Parque Nacional de Bako, Borneo, Malasia, 16 de abril de 2016
Último capítulo de "El invierno de mi desazón" , hora de la siesta, el chorro de aire del ventilador acariciando mi cuerpo: la entera sensación de estar caminando desde hace diez minutos por el filo de un desagradable abismo sin poder alejarme un centímetro de él. Necesito escribirlo antes de que pase la emoción. Vuelvo a la lectura, es de noche, llueve, X se adentra en el mar, la gabardina le pesa, su ropa se ciñe a su cuerpo, su cuerpo lo empuja la marea, las olas lo levantan y pierde pie, su mano alcanza el paquete de cuchillas de afeitar, su luz se ha apagado y ahora trata de alcanzarla de nuevo. Una dolorosa soledad que trata de echar mano a un imposible. El laberinto de la vida se convierte en un remolino en cuya negrura el alma de un hombre gira en la incertidumbre de un inesperado final. Sigue la palabra "fin"; la novela ha terminado.
Y entonces vuelvo a respirar, no sé si en los minutos previos dejé de hacerlo, creo que sí. No sé, acaso una novela sea una obra de arte, poca cosa en cualquier modo si esa ha de ser la medida de la excelencia. Es sólo una novela, me digo, todavía absorto en los últimos párrafos, y sin embargo a mí no me lo parece, mi excitación es pareja a la de alguien que hubiera estado viviendo una confusa amalgama de fortísimas y encontradas vivencias que le hubieran dejado los nervios alterados y los huesos descabalados y con una flojera que hiciera difícil sostenerse en pie.

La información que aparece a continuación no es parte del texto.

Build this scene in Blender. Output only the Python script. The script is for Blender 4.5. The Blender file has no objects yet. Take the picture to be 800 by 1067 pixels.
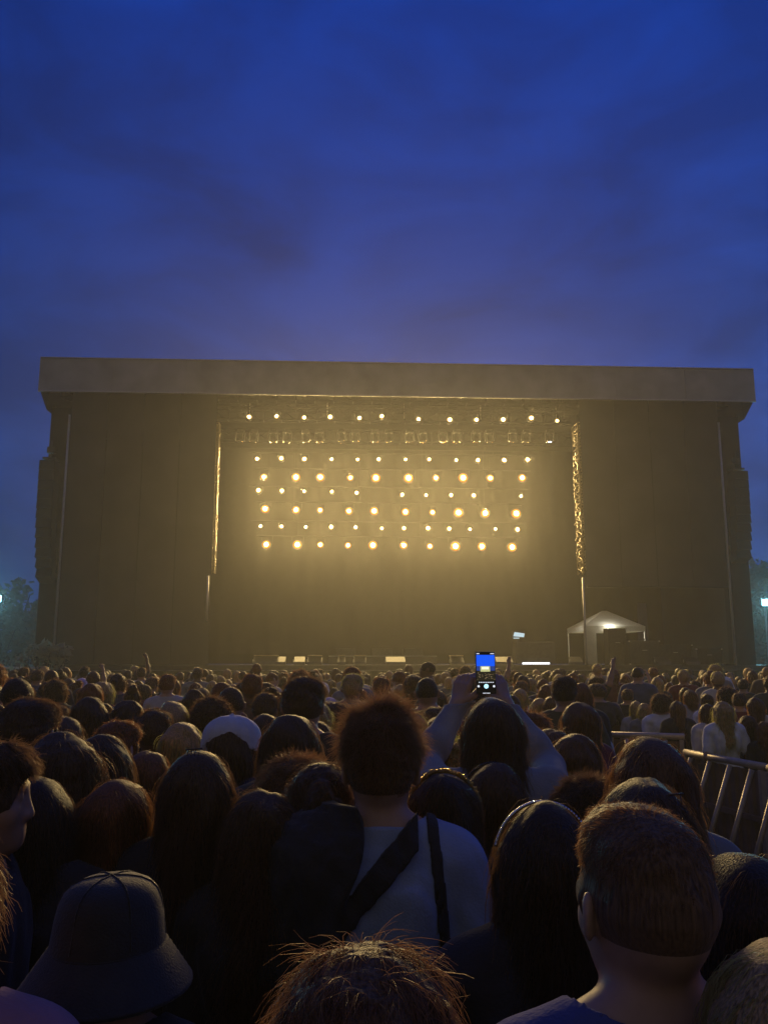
import bpy, math, random
import numpy as np
from mathutils import Vector, Matrix
R = math.radians
random.seed(7)
rng = np.random.default_rng(11)
SC = bpy.context.scene
COL = SC.collection

# ------------------------------------------------------------------ camera
F, PITCH, CZ = 880.0, math.atan((690 - 533.5) / 880.0), 1.9
cd = bpy.data.cameras.new('camera')
cam = bpy.data.objects.new('camera', cd); COL.objects.link(cam)
cd.sensor_fit = 'HORIZONTAL'; cd.sensor_width = 36; cd.lens = 36 * F / 800
cd.clip_start, cd.clip_end = 0.05, 1500
cam.location = (0, 0, CZ); cam.rotation_euler = (math.pi / 2 + PITCH, 0, 0)
SC.camera = cam

# ------------------------------------------------------------------ sky
W = bpy.data.worlds.new('World'); SC.world = W; W.use_nodes = True
nt = W.node_tree; nt.nodes.clear()
N = nt.nodes.new; L = nt.links.new
out = N('ShaderNodeOutputWorld'); bg = N('ShaderNodeBackground'); add = N('ShaderNodeAddShader'); bgs = N('ShaderNodeBackground')
sky = N('ShaderNodeTexSky'); sky.sky_type = 'NISHITA'; sky.sun_disc = False
sky.sun_elevation = R(-3.0); sky.sun_rotation = R(180); bgs.inputs[1].default_value = 0.012
L(sky.outputs[0], bgs.inputs[0])
tc = N('ShaderNodeTexCoord'); sep = N('ShaderNodeSeparateXYZ'); L(tc.outputs['Generated'], sep.inputs[0])
ramp = N('ShaderNodeValToRGB'); L(sep.outputs[2], ramp.inputs[0])
cr = ramp.color_ramp
cr.elements[0].position = 0.0; cr.elements[0].color = (0.010, 0.044, 0.19, 1)
cr.elements[1].position = 1.0; cr.elements[1].color = (0.002, 0.022, 0.21, 1)
for p_, c_ in ((0.25, (0.011, 0.042, 0.20, 1)), (0.45, (0.004, 0.032, 0.215, 1)), (0.66, (0.0, 0.030, 0.26, 1))):
    e_ = cr.elements.new(p_); e_.color = c_
mp = N('ShaderNodeMapping'); mp.inputs['Scale'].default_value = (1.6, 1.6, 3.4); L(tc.outputs['Generated'], mp.inputs[0])
nz = N('ShaderNodeTexNoise'); nz.inputs['Scale'].default_value = 3.1; nz.inputs['Detail'].default_value = 7; nz.inputs['Roughness'].default_value = .55
nz.inputs['Distortion'].default_value = .4
L(mp.outputs[0], nz.inputs[0])
cl = N('ShaderNodeMapRange'); cl.inputs[1].default_value = .36; cl.inputs[2].default_value = .68; cl.inputs[3].default_value = .74; cl.inputs[4].default_value = 1.32
L(nz.outputs[0], cl.inputs[0])
vm = N('ShaderNodeVectorMath'); vm.operation = 'SCALE'; L(ramp.outputs[0], vm.inputs[0]); L(cl.outputs[0], vm.inputs['Scale'])
# unseen sky behind the photographer, greyed and brightened as added fill for camera-facing people
bk = N('ShaderNodeMapRange'); bk.inputs[1].default_value = .15; bk.inputs[2].default_value = -.7; bk.inputs[3].default_value = 0; bk.inputs[4].default_value = 1
L(sep.outputs[1], bk.inputs[0])
mx = N('ShaderNodeMix'); mx.data_type = 'RGBA'; L(bk.outputs[0], mx.inputs[0]); xr = N('ShaderNodeMapRange'); xr.inputs[1].default_value = -.45; xr.inputs[2].default_value = .45; xr.inputs[3].default_value = .84; xr.inputs[4].default_value = 1.24; L(sep.outputs[0], xr.inputs[0])
vx = N('ShaderNodeVectorMath'); vx.operation = 'SCALE'; L(vm.outputs[0], vx.inputs[0]); L(xr.outputs[0], vx.inputs['Scale']); L(vx.outputs[0], mx.inputs[6]); mx.inputs[7].default_value = (.088, .078, .070, 1)
L(mx.outputs[2], bg.inputs[0]); bg.inputs[1].default_value = 1.0
L(bg.outputs[0], add.inputs[0]); L(bgs.outputs[0], add.inputs[1]); L(add.outputs[0], out.inputs[0])

# ------------------------------------------------------------------ exposure and light constants
SC.view_settings.view_transform = 'Standard'; SC.view_settings.look = 'None'
SC.view_settings.exposure = 0; SC.view_settings.gamma = 1
LAMP_POWER_SMALL, LAMP_POWER_BIG = 400.0, 680.0
HAZE_DENSITY, HAZE_G = 0.0017, 0.60
SMOKE_DENSITY = 0.0018
LAMP_COLOR = (1.0, 0.69, 0.26)
cy = SC.cycles
cy.max_bounces = 5; cy.diffuse_bounces = 2; cy.glossy_bounces = 2; cy.transmission_bounces = 3; cy.volume_bounces = 0; cy.transparent_max_bounces = 6
cy.use_light_tree = True; cy.use_denoising = True
cy.sample_clamp_indirect = 3.0; cy.caustics_reflective = False; cy.caustics_refractive = False

# ------------------------------------------------------------------ helpers
fwd = Vector((0, math.cos(PITCH), math.sin(PITCH))); upv = Vector((0, -math.sin(PITCH), math.cos(PITCH)))
def ray(px, py):
    return Vector((1, 0, 0)) * ((px - 400) / F) + upv * (-(py - 533.5) / F) + fwd
def at(px, py, D):
    d = ray(px, py); return Vector((0, 0, CZ)) + d * (D / d.y)

def tag(o, label=None, cat=None, group=None, kind=None):
    if label: o['label'] = label
    if cat: o['category'] = cat
    if group: o['group'] = group
    if kind: o['kind'] = kind
    return o
def empty(name, loc=(0, 0, 0), rz=0.0):
    o = bpy.data.objects.new(name, None); COL.objects.link(o)
    o.location = loc; o.rotation_euler = (0, 0, rz); o.empty_display_size = .1
    return o
def link_obj(name, me, parent=None, loc=None):
    o = bpy.data.objects.new(name, me); COL.objects.link(o)
    if parent is not None: o.parent = parent
    if loc is not None: o.location = loc
    return o
def copy_tree(o, parent=None):
    c = o.copy(); COL.objects.link(c)
    if parent is not None: c.parent = parent
    for ch in list(o.children): copy_tree(ch, c)
    return c

# ------------------------------------------------------------------ materials
def mat(name, col, rough=.6, metal=0.0, spec=.5, noise=0.0, nscale=20.0, bump=0.0, bscale=60.0, emit=None, estr=0.0, sheen=0.0, trans=0.0):
    m = bpy.data.materials.new(name); m.use_nodes = True
    t = m.node_tree; b = t.nodes['Principled BSDF']
    b.inputs['Roughness'].default_value = rough; b.inputs['Metallic'].default_value = metal
    b.inputs['Specular IOR Level'].default_value = spec
    if sheen: b.inputs['Sheen Weight'].default_value = sheen; b.inputs['Sheen Roughness'].default_value = .4
    tcx = t.nodes.new('ShaderNodeTexCoord')
    if noise:
        n = t.nodes.new('ShaderNodeTexNoise'); n.inputs['Scale'].default_value = nscale; n.inputs['Detail'].default_value = 5
        t.links.new(tcx.outputs['Object'], n.inputs[0])
        mr = t.nodes.new('ShaderNodeMapRange'); mr.inputs[1].default_value = .3; mr.inputs[2].default_value = .7
        mr.inputs[3].default_value = 1 - noise; mr.inputs[4].default_value = 1 + noise
        t.links.new(n.outputs[0], mr.inputs[0])
        v = t.nodes.new('ShaderNodeVectorMath'); v.operation = 'SCALE'; v.inputs[0].default_value = col[:3]
        t.links.new(mr.outputs[0], v.inputs['Scale']); t.links.new(v.outputs[0], b.inputs['Base Color'])
    else:
        b.inputs['Base Color'].default_value = (*col[:3], 1)
    if bump:
        n2 = t.nodes.new('ShaderNodeTexNoise'); n2.inputs['Scale'].default_value = bscale; n2.inputs['Detail'].default_value = 4
        t.links.new(tcx.outputs['Object'], n2.inputs[0])
        bp = t.nodes.new('ShaderNodeBump'); bp.inputs['Strength'].default_value = bump; bp.inputs['Distance'].default_value = .01
        t.links.new(n2.outputs[0], bp.inputs['Height']); t.links.new(bp.outputs[0], b.inputs['Normal'])
    if emit:
        b.inputs['Emission Color'].default_value = (*emit, 1); b.inputs['Emission Strength'].default_value = estr
    if trans:
        o = t.nodes['Material Output']; tr = t.nodes.new('ShaderNodeBsdfTranslucent'); ms = t.nodes.new('ShaderNodeMixShader')
        tr.inputs[0].default_value = (min(1, col[0] * 2 + .54), min(1, col[1] * 2 + .40), min(1, col[2] * 2 + .25), 1)
        ms.inputs[0].default_value = trans
        t.links.new(b.outputs[0], ms.inputs[1]); t.links.new(tr.outputs[0], ms.inputs[2]); t.links.new(ms.outputs[0], o.inputs[0])
    return m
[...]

Y a continuación, cuando vuelvo en mí y trato de mirar objetivamente lo que acabo de leer haciendo acopio de objetividad y acaso intentando poner de manifiesto las técnicas narrativas a las que ha recurrido el autor para llevar a sus posibles lectores al filo del abismo, me es difícil aceptar que todo sea debido a la habilidad en el manejo de las técnicas narrativas. Y comprendo que hay tal, claro, pero que de hecho lo que hizo el autor fue reunir un complejo manojo de realidades y con ellas en la mano ha tratado, escogiendo cuidadosamente un escenario y unos hechos determinantes, mediante el uso de todos los instrumentos de la orquesta, la hondura de los fagots, el delicado nacimiento de las notas de una flauta, la perversa y frenética acometida de las olas y las medusas representadas por los violines y las violas mientras la percusión se encargaba de la ola de calor como pretendiendo ahogar en el recinto de una embriaguez toda esperanza de vida que pudiera todavía flotar entre la negrura de las olas; lo que ha hecho ha sido organizar una fenomenal fanfarria en torno a las preciosas complejidades de la existencia, un ejercicio admirable que nos salva/me salva, a él y a mí de la sebosa y jodida sensación de ser pasto de una estupidez humana sobre la que había estado escribiendo esta mañana en otro post a propósito de algunos asuntos relacionados con la política y la educación. Lo uno no quita lo otro, pero volver a sentir la complejidad del todo como un río salvaje que agita nuestras vidas y les da sentido al margen del hecho político y social, alivia del dolor del complejo de hormiga que sentía esta mañana.
Se acerca la hora del crepúsculo, es hora de ir junto al mar a contemplar el espectáculo del final del día.